Boeing's future in Seattle is in doubt as it starts to pick up the pieces from the fourth major strike in 20 years by its assembly workers in the area.
"This is the exact opposite of a partnership between management and labor," said Richard Aboulafia, an analyst at Teal Group, an aerospace consulting group. "Both sides think the worst of each other. Boeing management's way out of it will be to move."
Boeing has been thinking about abandoning the Puget Sound area around Seattle for 20 years or more. The company moved its corporate headquarters to Chicago in 2001 and came close to locating its 787 Dreamliner assembly plant elsewhere.
In the end, Washington state induced Boeing to stay with a range of tax breaks and special programs. But repeated strikes, which have wasted 200 days of production in Seattle plants over the past two decades, have strained relations.
"The depths of the unhappiness of both Boeing with the union and the union people with Boeing just made it impossible for them to sit down and be rational," said Paul Nisbet at aerospace specialists JSA Research, talking about the latest negotiations.
The 27,000 members of the International Association of Machinists and Aerospace Workers rejected Boeing's first contract offer on September 3, and it has taken almost two months of sporadic talks to hit on a compromise.
Union members vote on the contract on Saturday and would return to work from Sunday night if they approve it.
"The two more or less broke even," said Nisbet, who reckons the whole strike was a waste of time, and probably pushed Boeing closer to leaving.
Boeing leaving Seattle entirely would be a huge blow to the area. Generations have worked well-paying jobs at the company's plants since William Boeing bought a shipyard in the city in 1910 and turned it into a plane factory.
Even though strikers won't make up in lump sum bonuses what they have lost in pay while on strike, union leaders say the walkout was necessary to preserve pay levels and job security for the next generation of workers.
But there is no guarantee there will be a next generation. Boeing has shied away from making any commitment to build what is expected to be its next new plane, the replacement for its top-selling 737, in the area.
"It's far too early to figure out where we are going to build a plane that we haven't designed yet," said chief executive Jim McNerney on the company's earnings conference call last week.
Airlines are pushing hard for a new, more fuel-efficient version of Boeing's strongest-selling plane, but the company doesn't see anything being produced until the end of the next decade.
McNerney paid tribute to the Seattle-area union workers, but didn't guarantee a lock on future jobs.

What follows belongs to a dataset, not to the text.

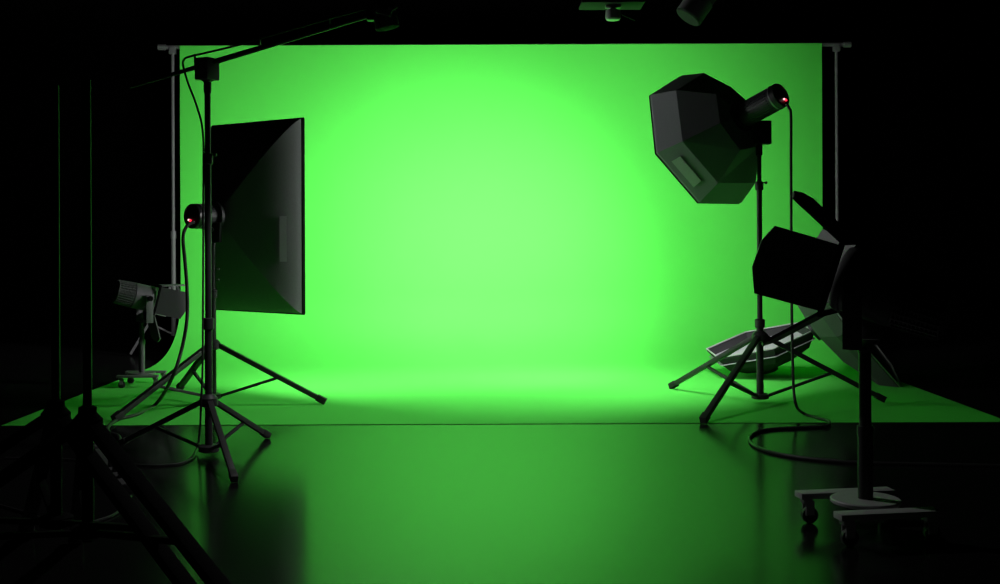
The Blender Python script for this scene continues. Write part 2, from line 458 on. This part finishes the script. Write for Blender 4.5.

"The workers out in Puget Sound, represented by the IAM, are very fine workers," said McNerney on the conference call. "They do a good job and I'm anxious to get them back to doing a good job and they can compete for any work that we have got."
Plane-making is being "disaggregated" and made more mobile, according to the Teal Group's Aboulafia, as the supply chain is spread out.
"In the old days, when it was heavily in-house, heavily labor-intensive, you needed that large, experienced work force," he said. "That's no longer true."
The future of the industry is already being pioneered by Boeing with the 787, by outsourcing production of the parts across the world, and focusing on putting the pieces together, said Aboulafia.
Doing that makes it much easier to move production sites, with fewer people and less complex tooling. States where it is illegal to force workers to join a union -- such as Alabama, Texas and North and South Carolina -- are aggressively courting manufacturers like Boeing and rival Airbus to set up plants there.
Airbus' parent EADS had planned to build A330 freighters in Mobile, Alabama, but that is on hold after the Pentagon canceled a contract for aerial refueling tankers based on the aircraft.
Boeing already has an important aircraft plant in San Antonio, Texas and acquired a share of a plant making 787 structures in North Charleston, South Carolina from one of its suppliers this year.
Whether those plants, or new ones, will play a greater role in production is being debated at Boeing. In the meantime, the company and its Puget Sound workers are focusing on restarting work on planes for impatient customers.
"Short term, both sides lost," said Nisbet. "It'll take a couple of years to get back to where they would have been had they not had the strike."